The Original Pancake House
8037 15th Ave NW, 781-3344
Mon-Fri, 6:30 am-2:30 pm; Sat-Sun 7 am-3 pm.

International House of Pancakes
950 E Madison St, 322-4450
Open 24 hours every day.

This town is only big enough for one pancake house. Or so I declared when I chose to pit the recently opened Crown Hill branch of the Original Pancake House against the perpetual late-night standby, Capitol Hill's International House of Pancakes. As it turns out, it wasn't much of a fight. Not only is OPH, in fact, the original (its Portland flagship opened in 1953 and predates the first Toluca Lake IHOP by five years), but it bests IHOP in nearly every detail, right down to the coffee.

When Andrew and I ate at OPH one recent Monday morning, the customers in the knotty pine-paneled restaurant were decidedly, um, mature. There were plenty of permed gray coiffures, pink jogging suits that have seen no jogging, and Wilfred Brimley red suspenders. (The customer base may have something to do with the day we ate there--as we entered, a crew was hard at work on doubling the already generous waiting area. Come on a weekend, when breakfast is anointed "brunch," and you'll get a decidedly different experience.)

As suits a place with an older clientele, most of the flavors at OPH were a little muted--even the orange juice seemed low in acid--and, texturally, very little of the food would challenge a set of dentures (case in point: the corned beef hash ($5.95) isn't chunky like most, but a cohesive mush of meat, onions, and potatoes). Although I often gripe about too much flavor restraint in restaurants, it seems forgivable in a pancake house.
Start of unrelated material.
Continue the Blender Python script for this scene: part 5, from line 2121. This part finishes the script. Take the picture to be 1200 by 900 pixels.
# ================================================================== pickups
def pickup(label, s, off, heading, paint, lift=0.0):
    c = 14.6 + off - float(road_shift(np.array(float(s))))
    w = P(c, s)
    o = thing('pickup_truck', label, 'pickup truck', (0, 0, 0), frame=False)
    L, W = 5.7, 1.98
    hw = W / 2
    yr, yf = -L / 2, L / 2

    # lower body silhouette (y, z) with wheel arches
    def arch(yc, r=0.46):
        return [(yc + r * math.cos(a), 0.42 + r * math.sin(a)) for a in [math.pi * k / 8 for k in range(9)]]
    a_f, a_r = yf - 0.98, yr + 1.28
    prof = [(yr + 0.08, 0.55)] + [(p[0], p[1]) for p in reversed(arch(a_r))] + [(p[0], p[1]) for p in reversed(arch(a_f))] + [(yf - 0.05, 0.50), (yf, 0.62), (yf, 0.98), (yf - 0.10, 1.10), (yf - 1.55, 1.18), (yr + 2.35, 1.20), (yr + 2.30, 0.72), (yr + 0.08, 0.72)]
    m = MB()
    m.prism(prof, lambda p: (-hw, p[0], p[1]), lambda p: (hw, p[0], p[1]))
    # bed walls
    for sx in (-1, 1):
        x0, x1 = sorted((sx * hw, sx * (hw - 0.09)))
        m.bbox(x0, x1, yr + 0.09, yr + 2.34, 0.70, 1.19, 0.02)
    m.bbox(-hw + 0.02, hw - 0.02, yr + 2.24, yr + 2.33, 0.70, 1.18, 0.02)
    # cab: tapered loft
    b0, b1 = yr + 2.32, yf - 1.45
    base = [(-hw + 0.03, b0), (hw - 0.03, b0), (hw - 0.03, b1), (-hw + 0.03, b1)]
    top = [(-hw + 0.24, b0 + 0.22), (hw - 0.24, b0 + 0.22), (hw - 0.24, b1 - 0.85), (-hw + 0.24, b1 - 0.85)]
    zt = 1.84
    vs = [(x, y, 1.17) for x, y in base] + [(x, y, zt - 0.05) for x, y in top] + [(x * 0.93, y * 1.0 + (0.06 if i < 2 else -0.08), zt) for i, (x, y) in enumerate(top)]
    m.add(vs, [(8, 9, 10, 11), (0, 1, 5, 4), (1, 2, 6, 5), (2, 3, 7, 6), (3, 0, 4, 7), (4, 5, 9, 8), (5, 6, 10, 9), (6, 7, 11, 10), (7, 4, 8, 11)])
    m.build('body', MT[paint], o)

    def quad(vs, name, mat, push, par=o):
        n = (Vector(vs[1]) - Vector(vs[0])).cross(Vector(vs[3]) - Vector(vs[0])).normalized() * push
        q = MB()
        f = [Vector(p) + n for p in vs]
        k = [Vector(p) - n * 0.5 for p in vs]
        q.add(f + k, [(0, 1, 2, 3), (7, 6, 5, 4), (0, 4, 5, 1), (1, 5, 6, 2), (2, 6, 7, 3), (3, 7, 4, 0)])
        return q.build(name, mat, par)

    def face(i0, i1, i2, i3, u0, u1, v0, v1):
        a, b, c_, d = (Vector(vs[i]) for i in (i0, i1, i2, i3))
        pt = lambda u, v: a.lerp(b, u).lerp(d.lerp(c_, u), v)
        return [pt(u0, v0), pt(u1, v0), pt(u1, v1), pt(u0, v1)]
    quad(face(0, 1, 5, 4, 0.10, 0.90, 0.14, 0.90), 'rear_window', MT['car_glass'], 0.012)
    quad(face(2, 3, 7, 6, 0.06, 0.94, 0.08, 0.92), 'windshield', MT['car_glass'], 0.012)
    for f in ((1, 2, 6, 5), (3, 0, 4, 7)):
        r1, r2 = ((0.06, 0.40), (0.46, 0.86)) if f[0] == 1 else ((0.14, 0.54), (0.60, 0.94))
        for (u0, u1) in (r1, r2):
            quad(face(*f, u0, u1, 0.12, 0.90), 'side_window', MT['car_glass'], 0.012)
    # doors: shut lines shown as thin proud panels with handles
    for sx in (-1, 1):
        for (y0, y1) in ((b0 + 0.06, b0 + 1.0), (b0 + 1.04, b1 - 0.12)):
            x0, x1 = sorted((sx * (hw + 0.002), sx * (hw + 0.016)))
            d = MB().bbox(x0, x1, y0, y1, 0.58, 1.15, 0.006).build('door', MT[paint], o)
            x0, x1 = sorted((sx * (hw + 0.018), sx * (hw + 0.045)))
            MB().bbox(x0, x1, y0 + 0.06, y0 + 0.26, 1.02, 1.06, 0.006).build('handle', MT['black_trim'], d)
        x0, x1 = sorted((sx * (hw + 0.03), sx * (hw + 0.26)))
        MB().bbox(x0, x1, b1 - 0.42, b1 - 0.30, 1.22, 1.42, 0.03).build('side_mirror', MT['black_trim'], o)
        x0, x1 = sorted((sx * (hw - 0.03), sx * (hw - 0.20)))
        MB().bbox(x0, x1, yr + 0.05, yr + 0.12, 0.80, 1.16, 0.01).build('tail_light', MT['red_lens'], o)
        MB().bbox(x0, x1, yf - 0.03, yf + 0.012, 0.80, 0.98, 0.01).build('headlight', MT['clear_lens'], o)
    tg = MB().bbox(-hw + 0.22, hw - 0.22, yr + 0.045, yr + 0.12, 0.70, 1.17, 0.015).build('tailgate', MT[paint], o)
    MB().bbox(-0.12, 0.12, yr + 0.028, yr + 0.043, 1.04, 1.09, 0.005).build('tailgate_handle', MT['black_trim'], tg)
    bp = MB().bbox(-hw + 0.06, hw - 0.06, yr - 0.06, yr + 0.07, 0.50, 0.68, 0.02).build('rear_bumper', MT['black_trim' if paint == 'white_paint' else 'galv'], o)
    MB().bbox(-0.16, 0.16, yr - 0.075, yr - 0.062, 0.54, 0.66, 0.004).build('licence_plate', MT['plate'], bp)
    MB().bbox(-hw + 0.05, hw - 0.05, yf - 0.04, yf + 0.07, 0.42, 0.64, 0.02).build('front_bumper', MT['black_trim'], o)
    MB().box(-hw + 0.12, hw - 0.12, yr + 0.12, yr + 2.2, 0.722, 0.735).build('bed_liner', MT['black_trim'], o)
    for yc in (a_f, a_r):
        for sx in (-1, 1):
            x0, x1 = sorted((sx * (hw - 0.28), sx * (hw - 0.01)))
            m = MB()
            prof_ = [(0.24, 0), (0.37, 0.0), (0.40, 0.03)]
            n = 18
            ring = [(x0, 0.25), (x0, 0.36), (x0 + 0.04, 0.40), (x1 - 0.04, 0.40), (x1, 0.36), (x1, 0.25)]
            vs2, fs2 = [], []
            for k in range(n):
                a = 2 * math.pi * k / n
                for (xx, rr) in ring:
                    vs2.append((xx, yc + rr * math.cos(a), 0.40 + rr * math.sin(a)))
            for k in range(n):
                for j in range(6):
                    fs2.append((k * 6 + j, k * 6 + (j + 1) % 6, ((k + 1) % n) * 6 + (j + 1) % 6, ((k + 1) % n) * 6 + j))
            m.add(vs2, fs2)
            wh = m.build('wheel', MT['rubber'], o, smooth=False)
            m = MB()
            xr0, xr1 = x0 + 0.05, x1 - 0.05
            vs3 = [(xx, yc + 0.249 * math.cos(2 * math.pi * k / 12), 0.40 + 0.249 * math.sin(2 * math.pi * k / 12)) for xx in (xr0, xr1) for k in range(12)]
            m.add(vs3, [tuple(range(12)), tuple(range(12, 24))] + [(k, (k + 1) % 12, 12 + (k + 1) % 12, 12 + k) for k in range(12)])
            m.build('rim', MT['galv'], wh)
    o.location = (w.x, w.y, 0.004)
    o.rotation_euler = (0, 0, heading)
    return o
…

What's more, OPH pancakes were actually kind of feisty, with a strutting, toothsome texture that holds up to an accidental overdose of maple syrup. (Their bubbly structure owes something to the fact that many offerings are yeast-raised rather than baking soda- or powder-leavened like most pancakes.) Pigs in a blanket ($6.95), succulent sausages nestled in buttermilk pancakes, proved universally lovable, as one might expect. Buckwheat pancakes ($6.95) were a slightly more complex love--chestnut-brown and unadorned, they tasted, and I mean this as a compliment, a little bit like dirt. They stirred up memories of a silty sandbox somewhere in my past. They'd be extra-good with a dab of sour cream stolen from the potato pancakes.

The Dutch Baby ($8.95) is an OPH specialty that you should order for its name alone but also for its spectacular appearance. A baked pancake in the popover family, the Baby was basically an eggy batter poured into a piping-hot pan so that it puffed up wildly at the edges and slumped into a custardy hole towards the middle. It came plain, but I grabbed a little wedge of lemon sitting at the table and squeezed. It provided that little bit of tang I'd been missing all morning and made my Dutch Baby jump with flavor.

The IHOP off Broad-way, with its nicked Naugahyde booths and grafitti-tagged pay phone, has definitely seen tougher times than the OPH on Crown Hill. So too its servers and customers. During our meal a man at the booth across the way from us brandished a ketchup bottle threaten- ingly at a waitress. Andrew snatched up Gus' car seat protectively and the strapping, neck-tattooed busboy nervously refused to pass by the ketchup man. Our petite waitress brushed off the event, explaining that the man, a regular, occasionally has seizures of this sort and doesn't know what he is doing.

Although IHOP has diversified its menu from a pure griddlecake focus (look for a T-bone steak at night!), that morning a grizzled, ponytailed breakfast cook was still turning out pillowy and toasty-brown pancakes. Andrew stuck with his pigs in a blanket ($6.49)--"The pigs aren't as good, the blankets are about the same." I actually disagreed: While he was right that the sausages were leathery and salty, the flapjacks had less appealing spring than their cross-town OPH rivals.

My fruit pancakes ($6.79) came "smothered" in apple-cinnamon topping--and that menu phrasing was right: They were asphyxiated in a topping as mucilaginous as bad Chinese food. Disappointed, I played with the sticky sauce dispensers on the table: a murky blueberry-flavored syrup that was only slightly less awful than the strawberry syrup that fluoresced on my plate. Even the bacon ($2.59) at IHOP--thin sliced and fried into contorted crisps--is a distant second to OPH's fat and smoky rashers.

In the battle of the pancake houses, there is only one true contender. If only it were open 24 hours a day.